Collective exhibition at the O & Y gallery in Coral Gable, Florida. With the Cuban Artist Nelson Franco.

November 2014: Return to the past. A trip much anticipated. 70 years after his escape from the Dominican Republic, he returns to Barahona with his older daughter, Florence. Everything is changed of course, but he recognizes the familiar aromas of his childhood.

May 7, 2016: It is on a rainy day that the artist passes away at his residence in Carrefour at the age of 95, from chronic cardiac failure, in front of an unfinished painting, surrounded by his brushes and easel. He leaves behind a personal collection encompassing his various artistic periods, including: aquarelles, casein on hardboard, oil and acrylic on canvas, serigraphs, ink, charcoal and pencil drawings. An important body of work essential to the creation of this museum dedicated to him.

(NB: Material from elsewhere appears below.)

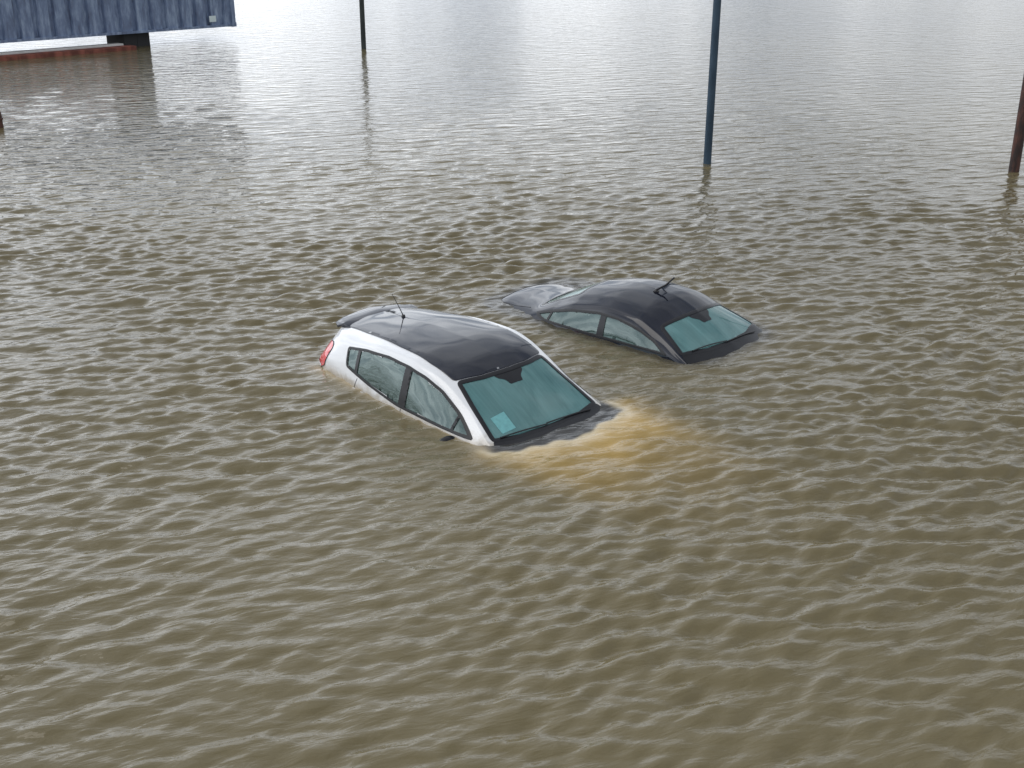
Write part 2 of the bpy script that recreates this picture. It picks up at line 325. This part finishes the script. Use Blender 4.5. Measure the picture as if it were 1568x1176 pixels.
sedan=dict(L=4.58,paint=navy_paint,ymin=.45,rwmode='top',
 zc=[(0,.6),(.02,.86),(.05,.985),(.12,1.045),(.5,1.08),(.8,1.12),(1.15,1.285),(1.5,1.42),(2.0,1.487),(2.4,1.455),(2.75,1.335),(3.1,1.155),(3.30,1.03),(3.4,.98),(3.5,.93),(3.8,.88),(4.2,.77),(4.5,.56),(4.58,.4)],
 we=[(0,.3),(.1,.45),(.3,.55),(.8,.63),(1.2,.57),(1.6,.56),(2.0,.575),(2.71,.615),(3.145,.76),(3.4,.78),(4.2,.68),(4.58,.4)],
 ze=[(0,.56),(.02,.80),(.05,.94),(.12,1.0),(.5,1.02),(.8,1.05),(1.15,1.18),(1.5,1.30),(2.0,1.37),(2.4,1.34),(2.71,1.235),(3.145,1.03),(3.3,.95),(3.5,.88),(4.2,.72),(4.5,.52),(4.58,.36)],
 wt=[(0,.38),(.1,.54),(.3,.63),(.8,.70),(1.2,.665),(1.6,.67),(2.0,.68),(2.71,.70),(3.145,.79),(3.4,.80),(4.2,.73),(4.58,.45)],
 zt=[(0,.54),(.02,.76),(.05,.90),(.12,.965),(.5,.985),(.8,1.02),(1.15,1.13),(1.5,1.245),(2.0,1.30),(2.4,1.275),(2.71,1.185),(3.145,1.0),(3.3,.92),(3.5,.85),(4.2,.69),(4.5,.49),(4.58,.33)],
 wb=[(0,.45),(.1,.60),(.4,.72),(.92,.785),(1.5,.80),(2.0,.805),(2.96,.81),(3.4,.81),(4.2,.75),(4.58,.5)],
 zb=[(0,.5),(.02,.70),(.05,.84),(.12,.92),(.5,.95),(.92,.975),(1.5,.985),(2.0,.985),(2.96,.965),(3.3,.86),(4.2,.64),(4.58,.3)],
 ws=[(2.70,-.60),(2.76,-.3),(2.775,0),(2.76,.3),(2.70,.60),(2.92,.685),(3.145,.765),(3.27,.4),(3.30,0),(3.27,-.4),(3.145,-.765),(2.92,-.685)],
 cowl=[(3.13,-.755),(3.25,-.4),(3.28,0),(3.25,.4),(3.13,.755),(3.25,.78),(3.40,.5),(3.44,0),(3.40,-.5),(3.25,-.78)],
 sw=[(.90,1.05),(1.1,1.0),(1.5,.998),(2.0,1.0),(2.5,1.005),(2.98,1.01),(2.75,1.13),(2.5,1.215),(2.2,1.265),(1.9,1.27),(1.5,1.215),(1.2,1.14)],
 rw=[(.84,-.54),(.80,0),(.84,.54),(1.42,.47),(1.47,0),(1.42,-.47)],
 pillars=[[(1.95,.99),(2.05,.99),(2.03,1.29),(1.95,1.29)],[(1.15,.99),(1.18,.99),(1.20,1.15),(1.16,1.13)]],
 seams=[[(2.0,.99),(2.02,.7)],[(1.15,1.0),(1.05,.8)]],
 mirror=(2.75,.88,.89),handles=(1.25,2.2),hz=.88,
 wipers=[((3.25,.55),(3.26,-.05)),((3.25,-.05),(3.17,-.6))],dash=(3.0,.98),seats=(2.05,1.25),hrs=(1.13,.97),steer=1,sens=2.85)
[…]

“Art is the language used by the artiste to express his innermost feelings. Through his work he tells his happiness, his, sometimes futile, desire to reach a perfect nitescence or his revolt in front of human ugliness and cruelty. Art is also used by the artist to reveal the immense beauty which surrounds us and which too frequently we ignore…”
Antonio Joseph: Mémoires

The artist and his work

Antonio Joseph the artist, just like his work, was of sensitive nature. Private and reclusive, he had very few friends and socialized very rarely. Among the few friends who were important in his life were: Guy Fouyolle, the godfather to his second daughter, Myriam; Dewitt Peters, founder of the Centre d’Art and his first art teacher; John Colt, a contemporary American artiste, art professor at Wisconsin university in Milwaukee who fell in love with Haiti after his first visit there. He, eventually, lived part time in Haiti and he and Antonio became very close friends. There was also Pierre Monosiet, the godfather to his first daughter, director of the Centre d’Art when Peters passed away and subsequently curator of the Museum of Haitian Art in Port-au-Prince. And, Albert Mangones, godfather to his second son, Antonio Jr., architect, creator of the famous sculpture: “Le Marron Inconnu.”

John Colt in 1994
Dewit Peters at the Centre d’Art
Antonio with other artists from the Centre d’Art.
“I wanted to be known as the artist of the poor, the abandoned, the underprivileged and the destitute.”